Here is what was throwing me.  The context tells us that God found evil on the earth and decided to destroy the entire earth with a flood. However, Noah found grace in the eyes of the Lord. This brings us to verse 9 where it says: “These are the generations of Noah…”  The word generations is yaled which is the word used for children and would logically be the word you would use here because all that is mentioned in verse ten are his three children.   What is strange is that before mentioning the children it list three things about Noah.  He was a righteous man,  perfect in his generations, and he walked with God.  Then it picks up and list the three children.

 

I think we are dealing with a play on words here.  He had three physical children but the Talmud points out that it also mentions three attributes which were like children to him.   I remember I had a student who used to tell me about all his great plans and all the things he was going to accomplish.  Then he got married and he and his wife shared all these great plans and ambitions.  Then he had a baby daughter and he said to me: “You, know when I looked at that little baby girl all my dreams, and ambitions suddenly changed.  Suddenly, my student had a new focus. The focus moved from himself to a little child and that little child became the center of his world.  I believe that is why these three attributes are listed, they were the focus of his world, the focus of all his attention. This is another reason he found grace in the eyes of the Lord. This is one of the reasons as to why God spared him from His judgment.

 

Noah was a righteous man.  Ok, we understand that, he was a tzidike.  We have studied that word out.  He walked with God.  We have addressed that many times, But what is this  perfect in his generation?  Here the word perfect is tamim which has the idea of completion or consumption.  The word generation or as some translations say peers is the Hebrew word  dorath  which could be used for generation but is most often used for a circle. I guess you can say the life cycle is circular and therefore you get generations from a circle and boom you have something that sort of fits.  Certainly to say Noah was consumed or completed in a circle doesn’t make much sense.
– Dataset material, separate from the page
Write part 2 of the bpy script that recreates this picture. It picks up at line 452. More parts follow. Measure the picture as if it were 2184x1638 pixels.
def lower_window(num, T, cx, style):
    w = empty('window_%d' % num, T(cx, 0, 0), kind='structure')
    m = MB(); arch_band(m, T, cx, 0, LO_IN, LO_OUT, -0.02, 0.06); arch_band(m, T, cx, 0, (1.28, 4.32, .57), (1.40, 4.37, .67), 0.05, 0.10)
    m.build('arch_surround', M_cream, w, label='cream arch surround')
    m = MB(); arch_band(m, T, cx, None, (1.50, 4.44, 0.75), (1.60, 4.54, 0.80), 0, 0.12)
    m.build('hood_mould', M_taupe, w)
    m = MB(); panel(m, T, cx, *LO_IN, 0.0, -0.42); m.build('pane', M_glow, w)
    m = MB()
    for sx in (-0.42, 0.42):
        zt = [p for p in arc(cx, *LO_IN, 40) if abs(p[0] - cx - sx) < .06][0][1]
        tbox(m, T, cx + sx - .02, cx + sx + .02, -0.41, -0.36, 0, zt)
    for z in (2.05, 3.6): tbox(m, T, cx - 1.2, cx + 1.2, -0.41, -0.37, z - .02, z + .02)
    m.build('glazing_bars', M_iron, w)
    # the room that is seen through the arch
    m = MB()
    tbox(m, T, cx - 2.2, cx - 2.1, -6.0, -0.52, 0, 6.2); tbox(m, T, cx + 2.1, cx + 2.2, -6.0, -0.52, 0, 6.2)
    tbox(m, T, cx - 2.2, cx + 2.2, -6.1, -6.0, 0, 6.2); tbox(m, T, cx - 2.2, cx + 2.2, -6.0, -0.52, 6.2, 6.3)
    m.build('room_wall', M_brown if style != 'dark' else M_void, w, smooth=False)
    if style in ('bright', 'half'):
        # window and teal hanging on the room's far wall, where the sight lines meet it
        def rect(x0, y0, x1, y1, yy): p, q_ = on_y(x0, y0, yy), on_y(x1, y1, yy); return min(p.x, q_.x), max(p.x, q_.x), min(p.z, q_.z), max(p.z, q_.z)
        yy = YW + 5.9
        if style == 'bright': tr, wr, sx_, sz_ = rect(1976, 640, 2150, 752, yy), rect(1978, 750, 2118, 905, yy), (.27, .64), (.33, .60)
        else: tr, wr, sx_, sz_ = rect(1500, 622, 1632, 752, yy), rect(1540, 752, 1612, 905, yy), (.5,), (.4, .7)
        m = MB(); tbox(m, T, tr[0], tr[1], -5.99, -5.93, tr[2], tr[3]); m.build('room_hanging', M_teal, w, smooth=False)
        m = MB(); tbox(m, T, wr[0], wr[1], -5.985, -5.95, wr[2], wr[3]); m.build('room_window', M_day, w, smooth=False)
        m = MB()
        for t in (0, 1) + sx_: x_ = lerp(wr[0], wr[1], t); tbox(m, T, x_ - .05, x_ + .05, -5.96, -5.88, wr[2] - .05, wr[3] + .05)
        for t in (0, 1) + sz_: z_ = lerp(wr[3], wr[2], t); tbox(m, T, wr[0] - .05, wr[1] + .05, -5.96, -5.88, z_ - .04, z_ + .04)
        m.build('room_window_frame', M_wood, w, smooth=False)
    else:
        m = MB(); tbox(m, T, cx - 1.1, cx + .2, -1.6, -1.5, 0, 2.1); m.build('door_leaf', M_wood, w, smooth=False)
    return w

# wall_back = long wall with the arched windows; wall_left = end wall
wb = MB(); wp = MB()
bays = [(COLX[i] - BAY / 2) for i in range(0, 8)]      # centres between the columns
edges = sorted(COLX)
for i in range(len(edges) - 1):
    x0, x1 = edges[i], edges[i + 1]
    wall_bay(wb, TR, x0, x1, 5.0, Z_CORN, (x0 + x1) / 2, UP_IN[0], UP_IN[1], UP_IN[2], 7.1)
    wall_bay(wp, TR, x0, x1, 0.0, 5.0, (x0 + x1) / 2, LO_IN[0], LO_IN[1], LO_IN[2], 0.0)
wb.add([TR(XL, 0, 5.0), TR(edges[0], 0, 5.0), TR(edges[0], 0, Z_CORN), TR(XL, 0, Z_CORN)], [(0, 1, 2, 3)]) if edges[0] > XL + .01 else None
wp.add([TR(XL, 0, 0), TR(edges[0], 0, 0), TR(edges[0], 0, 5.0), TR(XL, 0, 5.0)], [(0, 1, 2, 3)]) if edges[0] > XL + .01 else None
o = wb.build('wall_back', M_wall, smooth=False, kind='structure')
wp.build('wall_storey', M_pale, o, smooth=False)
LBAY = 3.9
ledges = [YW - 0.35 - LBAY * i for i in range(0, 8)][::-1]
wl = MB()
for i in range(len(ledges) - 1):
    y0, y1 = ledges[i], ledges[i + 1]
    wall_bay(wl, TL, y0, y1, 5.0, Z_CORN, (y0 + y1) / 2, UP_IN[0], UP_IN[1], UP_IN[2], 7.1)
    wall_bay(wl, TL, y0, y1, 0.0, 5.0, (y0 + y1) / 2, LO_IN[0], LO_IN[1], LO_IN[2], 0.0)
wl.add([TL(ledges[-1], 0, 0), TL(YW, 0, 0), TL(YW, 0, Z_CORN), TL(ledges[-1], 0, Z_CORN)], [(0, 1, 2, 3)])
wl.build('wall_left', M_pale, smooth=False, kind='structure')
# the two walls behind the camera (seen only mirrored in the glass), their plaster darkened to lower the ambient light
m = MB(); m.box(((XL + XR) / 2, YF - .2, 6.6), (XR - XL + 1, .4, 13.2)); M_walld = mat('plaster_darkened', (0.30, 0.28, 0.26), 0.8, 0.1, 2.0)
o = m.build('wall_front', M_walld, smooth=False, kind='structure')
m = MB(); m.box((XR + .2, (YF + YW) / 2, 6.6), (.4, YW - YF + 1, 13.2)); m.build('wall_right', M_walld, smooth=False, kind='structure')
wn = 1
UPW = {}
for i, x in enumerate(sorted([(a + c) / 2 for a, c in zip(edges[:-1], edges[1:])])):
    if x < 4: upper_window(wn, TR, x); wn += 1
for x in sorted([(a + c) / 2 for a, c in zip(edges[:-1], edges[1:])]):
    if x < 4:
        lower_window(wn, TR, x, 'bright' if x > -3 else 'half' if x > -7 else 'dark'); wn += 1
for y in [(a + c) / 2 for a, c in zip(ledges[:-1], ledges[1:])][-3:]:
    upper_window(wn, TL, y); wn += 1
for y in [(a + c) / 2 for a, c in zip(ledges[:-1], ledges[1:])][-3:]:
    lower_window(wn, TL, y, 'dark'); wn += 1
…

Or does it?  This is a continuous and unbroken circle.  Where else do we see this?  We see it with Elisha in II Kings when he wanted a double portion of  Elijah’s blessing and Elijah told him that was a hard thing to ask but if he Elisha saw him go to heaven he would get it.  What did Elisha see?  A chariot of fire. Yet the focus was on the circle of the wheels.  We have the wheels of Ezekiel, a vision which changed his entire life.  It is interesting that the Jews will read Ezekiel chapter one on the day of Pentecost.  They see this circular fire as harkening back to the fire that led the children of Israel to the promise land. We all know what happened in the upper room on the day of Pentecost.  The circle represents the passion of God.

 

Noah was delivered from the judgment of God because he was a righteous man, who completed the circle or passion of God and thus walked, (the halakah, the righteous walk) with God.

 

The point is this.  Salvation is through Jesus Christ alone and the finished work of the cross. That get’s us to heaven, but it does not get us into the passion of God.  Christians are hungry to experience the passion of God.  They will shout, they will sing, they will dance, they roll in the aisles wanting to feel and/or experience the passion of God. But when hard times come, they go off in their corner and shake.  When hard times came for Noah he lived his name, he rested, he went about his business preparing for the coming judgment.  You see Noah found the passion of God, not by singing and shouting, but by walking the halakah, the righteous walk.  Paul tells us in Philippians 2:12 that we are to work out our salvation with fear and trembling. God is, after all, a holy God and if you want to experience His passion, you need to walk a holy (righteous) life.